Noise Complaint – ‘Fuck The Doner Man’
On Valentine’s Day, 2015, I spent the afternoon clearing dogshit from the floor of our very own abandoned ice cream factory in preparation for our party – The Super Sexy Anonymous STD sExchange Ball. I don’t even own a dog, though I do possibly have an STD. My complaint that the line-up featured no ska, dub, or roots punk of my usual flavour lead to mocking jibes of: ‘hippy’, ‘peace punk’ and even ‘hipster’. There is a whole lineage of anarcho-punk that eschews the influences of reggae and its lighter notes for the crust and hardcore rage that traces its history through bands like Flux of Pink Indians, Doom and Extreme Noise Terror.

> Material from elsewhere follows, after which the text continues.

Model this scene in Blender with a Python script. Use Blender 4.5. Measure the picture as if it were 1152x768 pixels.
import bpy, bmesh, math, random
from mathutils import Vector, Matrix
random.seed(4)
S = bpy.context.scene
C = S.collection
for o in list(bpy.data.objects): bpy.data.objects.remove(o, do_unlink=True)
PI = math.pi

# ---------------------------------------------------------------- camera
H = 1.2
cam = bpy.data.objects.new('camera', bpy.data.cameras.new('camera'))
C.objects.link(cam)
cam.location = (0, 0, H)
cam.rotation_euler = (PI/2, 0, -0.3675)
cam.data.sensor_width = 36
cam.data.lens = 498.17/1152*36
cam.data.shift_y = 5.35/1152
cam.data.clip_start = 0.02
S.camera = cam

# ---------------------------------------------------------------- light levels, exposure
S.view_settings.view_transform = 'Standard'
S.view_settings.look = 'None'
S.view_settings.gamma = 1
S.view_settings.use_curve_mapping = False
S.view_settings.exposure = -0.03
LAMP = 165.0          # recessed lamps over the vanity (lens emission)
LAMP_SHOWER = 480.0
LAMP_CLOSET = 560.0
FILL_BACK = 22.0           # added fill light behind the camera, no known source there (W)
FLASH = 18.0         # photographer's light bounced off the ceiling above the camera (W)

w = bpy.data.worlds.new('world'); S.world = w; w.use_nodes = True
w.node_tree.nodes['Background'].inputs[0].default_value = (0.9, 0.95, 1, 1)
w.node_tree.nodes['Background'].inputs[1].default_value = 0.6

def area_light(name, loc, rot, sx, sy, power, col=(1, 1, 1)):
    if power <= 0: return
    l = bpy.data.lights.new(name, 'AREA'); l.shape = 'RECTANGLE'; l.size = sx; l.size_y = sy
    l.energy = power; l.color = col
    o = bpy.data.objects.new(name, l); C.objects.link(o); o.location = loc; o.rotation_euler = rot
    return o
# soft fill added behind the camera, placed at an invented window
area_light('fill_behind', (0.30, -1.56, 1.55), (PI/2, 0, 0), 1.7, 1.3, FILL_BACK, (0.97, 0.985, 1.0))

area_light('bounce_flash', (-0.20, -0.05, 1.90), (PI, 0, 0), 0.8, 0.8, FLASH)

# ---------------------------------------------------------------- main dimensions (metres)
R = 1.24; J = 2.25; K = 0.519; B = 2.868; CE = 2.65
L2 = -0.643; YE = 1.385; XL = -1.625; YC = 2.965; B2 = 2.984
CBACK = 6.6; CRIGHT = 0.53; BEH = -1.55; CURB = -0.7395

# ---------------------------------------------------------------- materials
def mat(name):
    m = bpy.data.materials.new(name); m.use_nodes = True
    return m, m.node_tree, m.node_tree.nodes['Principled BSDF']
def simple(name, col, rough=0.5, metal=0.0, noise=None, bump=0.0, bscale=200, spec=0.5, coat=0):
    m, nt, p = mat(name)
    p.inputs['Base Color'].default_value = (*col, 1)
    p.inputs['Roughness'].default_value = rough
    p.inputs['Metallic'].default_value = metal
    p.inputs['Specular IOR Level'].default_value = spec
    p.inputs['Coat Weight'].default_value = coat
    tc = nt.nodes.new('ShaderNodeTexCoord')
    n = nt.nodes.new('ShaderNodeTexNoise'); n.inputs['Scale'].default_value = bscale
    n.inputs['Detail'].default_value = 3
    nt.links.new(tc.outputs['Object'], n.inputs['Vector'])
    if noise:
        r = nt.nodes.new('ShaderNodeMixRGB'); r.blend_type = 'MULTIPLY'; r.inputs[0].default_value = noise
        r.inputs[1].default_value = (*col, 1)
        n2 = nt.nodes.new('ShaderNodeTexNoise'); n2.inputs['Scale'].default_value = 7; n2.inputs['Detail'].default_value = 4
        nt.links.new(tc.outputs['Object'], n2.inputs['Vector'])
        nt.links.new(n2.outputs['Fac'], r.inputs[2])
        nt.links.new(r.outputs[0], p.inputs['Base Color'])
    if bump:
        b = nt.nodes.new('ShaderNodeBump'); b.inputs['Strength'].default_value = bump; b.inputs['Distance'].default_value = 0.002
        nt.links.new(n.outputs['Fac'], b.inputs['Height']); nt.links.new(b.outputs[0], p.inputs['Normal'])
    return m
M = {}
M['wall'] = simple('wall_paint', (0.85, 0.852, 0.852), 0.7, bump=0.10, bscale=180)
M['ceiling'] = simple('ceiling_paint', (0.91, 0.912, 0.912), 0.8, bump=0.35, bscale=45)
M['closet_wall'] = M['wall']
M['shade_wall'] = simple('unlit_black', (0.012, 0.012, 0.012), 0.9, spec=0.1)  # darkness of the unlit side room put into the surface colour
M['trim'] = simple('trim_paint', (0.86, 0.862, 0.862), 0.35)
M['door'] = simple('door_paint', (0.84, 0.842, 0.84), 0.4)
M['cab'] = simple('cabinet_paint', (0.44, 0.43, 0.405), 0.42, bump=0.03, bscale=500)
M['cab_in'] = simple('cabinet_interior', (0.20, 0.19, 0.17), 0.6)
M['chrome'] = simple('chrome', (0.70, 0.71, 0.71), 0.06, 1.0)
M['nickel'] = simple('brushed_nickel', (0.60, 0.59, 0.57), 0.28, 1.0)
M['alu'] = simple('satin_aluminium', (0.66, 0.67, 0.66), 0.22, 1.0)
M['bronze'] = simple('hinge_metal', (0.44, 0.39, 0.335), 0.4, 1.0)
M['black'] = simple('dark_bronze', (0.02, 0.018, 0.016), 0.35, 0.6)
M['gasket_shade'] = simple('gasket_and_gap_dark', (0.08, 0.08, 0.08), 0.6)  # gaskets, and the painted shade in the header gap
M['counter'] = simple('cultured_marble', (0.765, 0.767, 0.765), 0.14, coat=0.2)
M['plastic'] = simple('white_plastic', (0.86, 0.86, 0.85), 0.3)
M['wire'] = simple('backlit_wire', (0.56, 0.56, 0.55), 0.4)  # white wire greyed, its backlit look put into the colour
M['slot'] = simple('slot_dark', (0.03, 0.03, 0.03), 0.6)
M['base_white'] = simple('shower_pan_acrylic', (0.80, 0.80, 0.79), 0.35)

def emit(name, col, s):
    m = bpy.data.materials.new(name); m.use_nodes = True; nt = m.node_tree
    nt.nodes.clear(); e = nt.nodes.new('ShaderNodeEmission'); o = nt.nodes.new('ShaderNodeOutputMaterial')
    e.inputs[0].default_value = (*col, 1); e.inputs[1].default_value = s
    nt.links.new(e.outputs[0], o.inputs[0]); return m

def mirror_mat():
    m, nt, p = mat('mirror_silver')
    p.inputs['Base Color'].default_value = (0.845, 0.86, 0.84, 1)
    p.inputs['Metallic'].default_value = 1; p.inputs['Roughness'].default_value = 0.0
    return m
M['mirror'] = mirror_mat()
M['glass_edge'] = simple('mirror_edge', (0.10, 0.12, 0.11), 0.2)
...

One of the standouts from that romantic night’s line-up was thrashcore crossover Noise Complaint, to which the slow dancing took the form of an intense moshpit of mangled crusties.
Captain Hotknives – ‘I’m In An Anarchist Squat-Punk Band’
Homeless for a time and a pioneer of the house-gig and spontaneous lo-fi lounge performance, Captain Hotknives reminds us here of the dangers of becoming too generic and predictable in our modes and codes of resistance, and also the unexpected problems of animal liberation direct action.
Attila The Stockbroker – ‘Levellers/The Digger’s Song’
For 30 years, Attila the Stockbroker has blagged his overtly-political poetry across Europe and beyond, a regular fixture at Glastonbury Festival since 1982, a year before I was born. I grew up visiting his shows in squat gigs, pubs, and met him one year at a free festival in Chesterfield, Derbyshire. I asked him about performance poetry, how to get into it, and John, as he asked to be called, uttered the immortal words: "Just get your stuff out there. If people like it, carry on." Here, he covers the classic militant folk tune of the True Levellers against land ownership and the power of the dominant classes, giving a punk rock voice to a struggle dating back to Gerrard Winstanley and the Diggers, who occupied land in the 1600s "for the common treasury of all". On a lighter note, he also does a great line in mocking the archetypal crusty image in ‘With My Doggy On A String’.
Spiral Tribe – ‘Breach The Peace’
Not party and protest, but party is protest: Spiral Tribe epitomised the spirit of rebellion and resistance to authority that manifest through sound systems and free festivals. I was there the year they chained a tractor to the fence at Glastonbury Festival and tore down a section of the barrier, allowing hundreds of free-partiers to flood through the gap and join the festivities. Here they incite us to wreak havoc through electro-dub fusion and noise.
Dave The Drummer & Chris Liberator – ‘One Night In Hackney’
It had to be in any list about squat parties. The raging, alien, techno blast of any and every warehouse party of East London in the last five years, telling the misadventures of a man who hears about a party on Sunday afternoon in a warehouse, after being up all Saturday night. A vicious celebration of excess, hedonism and the indomitable party spirit that used to be Hackney’s speciality. Of later years, Mare Street and the wilds of Hackney Wick have been cleansed and gentrified by the roving hordes of Hoxton hip-seekers, but you can be sure to find people still screaming: ‘Fifteen cans of Stella!’